В России до сих пор не было людей промежуточного класса. Но вследствие различных нововведений скоро и здесь он, безусловно, появится. Новшества эти столь еще недавни, что результат их невидим[184]: внешний вид людей остается прежним. Дворянин и чиновник (служащий) фраком или мундиром резко отличаются от человека из народа. Купец еще носит азиатский кафтан и окладистую бороду, мужик — розовую рубаху, одетую блузой, широкие штаны, заправленные в сапоги, или, если температура даже совсем незначительно понижается, засаленный тулуп, так как русские, к какому бы классу они ни принадлежали, в большинстве случаев люди зябкие, хотя на Западе и воображают, что они не страдая переносят самые жестокие холода. В третьем классе палуба была завалена чемоданами и узлами, некуда было ступить, так как повсюду лежали спящие. Русские, как и восточные люди, спят прямо там, где стоят. Скамья, кусок доски, ступенька лестницы, сундук, бухта каната — все подходит. Они спят, просто спиной подперев стенку. Сон приходит к ним в самых неудобных позах.

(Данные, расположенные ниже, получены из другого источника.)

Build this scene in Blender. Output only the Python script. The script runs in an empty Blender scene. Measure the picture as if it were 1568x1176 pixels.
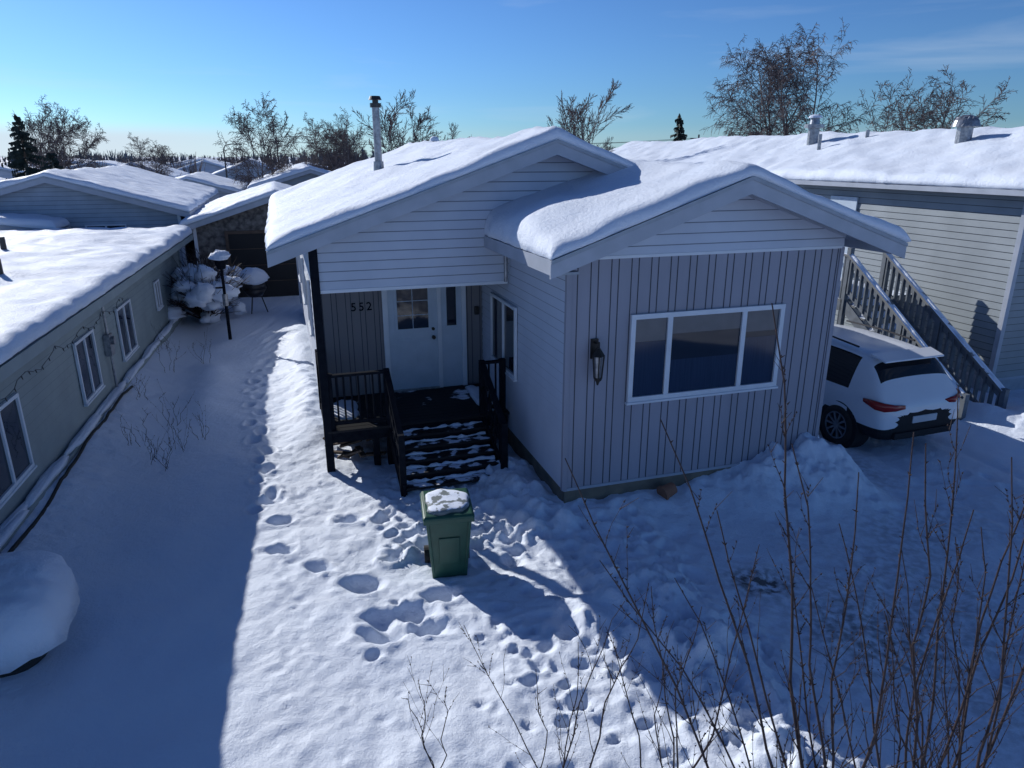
import bpy, math, random
import numpy as np
from mathutils import Vector, Matrix
random.seed(7)
TH=math.radians(17.8); CT,ST=math.cos(TH),math.sin(TH)
CX,CY=0.697,8.66
def W2(s,l,z=0.0): return (CX+s*CT-l*ST, CY+s*ST+l*CT, z)
scene=bpy.context.scene
COL=scene.collection

# ------------------------------------------------------------------ materials
def newmat(name):
    m=bpy.data.materials.new(name); m.use_nodes=True
    return m,m.node_tree,m.node_tree.nodes["Principled BSDF"]
def mat(name,col,rough=0.6,col2=None,vscale=2.0,bump=0.0,bscale=30.0,metal=0.0,stretch=(1,1,1),spec=None):
    m,nt,b=newmat(name)
    b.inputs["Base Color"].default_value=(*col,1); b.inputs["Roughness"].default_value=rough
    b.inputs["Metallic"].default_value=metal
    if spec is not None: b.inputs["Specular IOR Level"].default_value=spec
    tc=nt.nodes.new("ShaderNodeTexCoord"); mp=nt.nodes.new("ShaderNodeMapping")
    mp.inputs["Scale"].default_value=stretch
    nt.links.new(tc.outputs["Object"],mp.inputs["Vector"])
    if col2 is None: col2=tuple(c*0.82 for c in col)
    n=nt.nodes.new("ShaderNodeTexNoise"); n.inputs["Scale"].default_value=vscale; n.inputs["Detail"].default_value=5
    r=nt.nodes.new("ShaderNodeValToRGB"); r.color_ramp.elements[0].position=.35; r.color_ramp.elements[1].position=.68
    r.color_ramp.elements[0].color=(*col2,1); r.color_ramp.elements[1].color=(*col,1)
    nt.links.new(mp.outputs[0],n.inputs["Vector"]); nt.links.new(n.outputs["Fac"],r.inputs[0])
    nt.links.new(r.outputs[0],b.inputs["Base Color"])
    if bump>0:
        n2=nt.nodes.new("ShaderNodeTexNoise"); n2.inputs["Scale"].default_value=bscale; n2.inputs["Detail"].default_value=3
        bp=nt.nodes.new("ShaderNodeBump"); bp.inputs["Strength"].default_value=bump; bp.inputs["Distance"].default_value=0.02
        nt.links.new(mp.outputs[0],n2.inputs["Vector"]); nt.links.new(n2.outputs["Fac"],bp.inputs["Height"])
        nt.links.new(bp.outputs[0],b.inputs["Normal"])
    return m
def snowmat(name,dirt=False):
    m,nt,b=newmat(name)
    b.inputs["Roughness"].default_value=0.6; b.inputs["Specular IOR Level"].default_value=0.2
    tc=nt.nodes.new("ShaderNodeTexCoord")
    a=(0.66,0.745,0.89,1); c=(0.79,0.845,0.94,1)
    n=nt.nodes.new("ShaderNodeTexNoise"); n.inputs["Scale"].default_value=1.3; n.inputs["Detail"].default_value=6
    mx=nt.nodes.new("ShaderNodeMix"); mx.data_type='RGBA'
    mx.inputs[6].default_value=a; mx.inputs[7].default_value=c
    nt.links.new(tc.outputs["Object"],n.inputs["Vector"]); nt.links.new(n.outputs["Fac"],mx.inputs[0])
    out=mx.outputs[2]
    if dirt:
        at=nt.nodes.new("ShaderNodeAttribute"); at.attribute_name="dirt"
        n3=nt.nodes.new("ShaderNodeTexNoise"); n3.inputs["Scale"].default_value=11; n3.inputs["Detail"].default_value=7
        nt.links.new(tc.outputs["Object"],n3.inputs["Vector"])
        mm=nt.nodes.new("ShaderNodeMath"); mm.operation='MULTIPLY'; mm.use_clamp=True
        mm2=nt.nodes.new("ShaderNodeMapRange"); mm2.inputs[1].default_value=.38; mm2.inputs[2].default_value=.62
        nt.links.new(n3.outputs["Fac"],mm2.inputs[0])
        nt.links.new(mm2.outputs[0],mm.inputs[0]); nt.links.new(at.outputs["Fac"],mm.inputs[1])
        mx2=nt.nodes.new("ShaderNodeMix"); mx2.data_type='RGBA'; mx2.inputs[7].default_value=(0.13,0.125,0.13,1)
        nt.links.new(mm.outputs[0],mx2.inputs[0]); nt.links.new(out,mx2.inputs[6]); out=mx2.outputs[2]
    nt.links.new(out,b.inputs["Base Color"])
    n1=nt.nodes.new("ShaderNodeTexNoise"); n1.inputs["Scale"].default_value=13; n1.inputs["Detail"].default_value=7; n1.inputs["Roughness"].default_value=.75
    bp=nt.nodes.new("ShaderNodeBump"); bp.inputs["Strength"].default_value=0.7; bp.inputs["Distance"].default_value=0.035
    nt.links.new(tc.outputs["Object"],n1.inputs["Vector"]); nt.links.new(n1.outputs["Fac"],bp.inputs["Height"]); nt.links.new(bp.outputs[0],b.inputs["Normal"])
    return m
def snowy(name,base,thr=.5,scale=5):
    m,nt,b=newmat(name)
    tc=nt.nodes.new("ShaderNodeTexCoord"); n=nt.nodes.new("ShaderNodeTexNoise"); n.inputs["Scale"].default_value=scale; n.inputs["Detail"].default_value=8
    nt.links.new(tc.outputs["Object"],n.inputs["Vector"])
    mr=nt.nodes.new("ShaderNodeMapRange"); mr.inputs[1].default_value=thr; mr.inputs[2].default_value=thr+.06
    nt.links.new(n.outputs["Fac"],mr.inputs[0])
    g=nt.nodes.new("ShaderNodeNewGeometry"); sp=nt.nodes.new("ShaderNodeSeparateXYZ"); nt.links.new(g.outputs["True Normal"],sp.inputs[0])
    mr2=nt.nodes.new("ShaderNodeMapRange"); mr2.inputs[1].default_value=.6; mr2.inputs[2].default_value=.8
    nt.links.new(sp.outputs["Z"],mr2.inputs[0])
    mu=nt.nodes.new("ShaderNodeMath"); mu.operation='MULTIPLY'; nt.links.new(mr.outputs[0],mu.inputs[0]); nt.links.new(mr2.outputs[0],mu.inputs[1])
    mx=nt.nodes.new("ShaderNodeMix"); mx.data_type='RGBA'; mx.inputs[6].default_value=(*base,1); mx.inputs[7].default_value=(.72,.79,.92,1)
    nt.links.new(mu.outputs[0],mx.inputs[0]); nt.links.new(mx.outputs[2],b.inputs["Base Color"])
    b.inputs["Roughness"].default_value=.7; b.inputs["Specular IOR Level"].default_value=.3
    return m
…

Третий класс «Русалки» напоминал палубы левантийских пароходов, когда на их борту находятся турки. Каждый сидит в своем углу среди вещей и провизии. Семьи держатся вместе, совсем как кочующие племена.
Пассажиры, побогаче и получше одетые, были в длинных голубых или зеленых, туго затянутых на поясе рубахах, застегнутых сбоку на три пуговицы. Другие носили красные рубахи, коричневые кафтаны грубого сукна или бараньи полушубки, хотя было 16–18 градусов тепла. Что касается женщин, их одежда состояла из ситцевого платья, поверх которого они надевали нечто вроде кофты-пальто, доходившей до середины бедра, на голове — цветастые платки, завязанные под подбородком. Женщины помоложе носили чулки и башмаки, старухи, пренебрегая этой данью западной моде, по-мужицки обувались в грубые смазные сапоги.
Дабы придать большей верности этому наброску, выпачкаем его в грязи и смоле, поцарапаем и замусолим его, ибо одежда, которую я пытаюсь описать, была поношена, грязна, истерта, напоминала лохмотья. Ее носят денно и нощно и снимают только тогда, когда она сама по себе снимается. Такое постоянство объясняется относительно высокими ценами на одежду. Между тем мужики, столь безразличные к своему верхнему платью, каждую неделю ходят в баню, и их нижнее белье содержится в гораздо лучшем виде. Впрочем, здесь неосторожно доверять внешнему виду кого бы то ни было. Нередко мне указывали пальцем на самого грязного оборванца, шепча при этом на ухо: «Если он протянет руку, вы, наверное, подадите ему копейку? Так знайте: у него больше ста тысяч рублей». Несмотря на то что говорилось это с самым серьезным видом и явным восхищенным уважением, каковое внушает обычно упоминание о большой сумме денег, я с трудом верил в богатство этих Ротшильдов в лохмотьях, этих Перейра[185] в стоптанных сапогах.
Типы людей не имели ничего характерного, но иногда бледная, соломенного цвета шевелюра, белокурая борода и стальные, серые глаза указывали на принадлежность их к северной расе. Летний загар покрывал их лица желтой маской почти того же оттенка, что и волосы. Среди женщин я не заметил красивых, но в их кроткой, покорной некрасивости не было ничего неприятного. Слабая улыбка обнаруживала прекрасные зубы, глаза, хоть слегка и потупленные, были выразительными. В позах, которые они принимали, пристраиваясь на скамьи, несмотря на неуклюжие одежды, все-таки улавливался намек на женственность, грацию.